Emphasize the importance of rapid responses to crises

Yellen said it was standard practice for policy makers at the Fed to “study problems to death” to ensure that they were making the right decisions. In the global financial crisis, however, the Fed had only days or hours to make multibillion-dollar decisions.

Yellen said her team demonstrated a capacity to stow its traditionally conservative approach to problem solving and accept more risk because the situation demanded it. “We had many agonizing decisions to make,” she recalled.

Adopt a firefighter’s mindset

Yellen made sure her team knew that the steady and deliberate work of leaders at the Fed was public service, and they were “motivated to serve the organization and make sacrifices.”
 
She put a strong emphasis on work-life balance for her team in non-crises times but with the proviso that once the crisis hit, the team had to launch into action.

Yellen said she stressed to her team that their role in a crisis was not unlike being a firefighter facing a five-alarm blaze.

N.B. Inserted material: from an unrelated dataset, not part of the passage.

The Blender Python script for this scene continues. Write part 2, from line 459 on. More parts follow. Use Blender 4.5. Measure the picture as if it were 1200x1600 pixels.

Firefighters typically spend a lot of time sitting around their fire houses, relaxing and preparing for a call to come in.

At the same time, “firefighters know that when the blaze starts, you have to put [work-life balance] aside and sacrifice your personal desires and goals for the sake of the organization,” she said. 

Leaders cannot build an organizational culture that emphasizes rapid responses, personal sacrifices and professionalism “when the crisis is upon you,” Yellen said. However, if you focus on being prepared, assemble a team that can make personal sacrifices and provide firm and steady leadership, you will know that you have done your best.

As Yellen put it, “Preparing and doing your best, that’s all a human being can do.”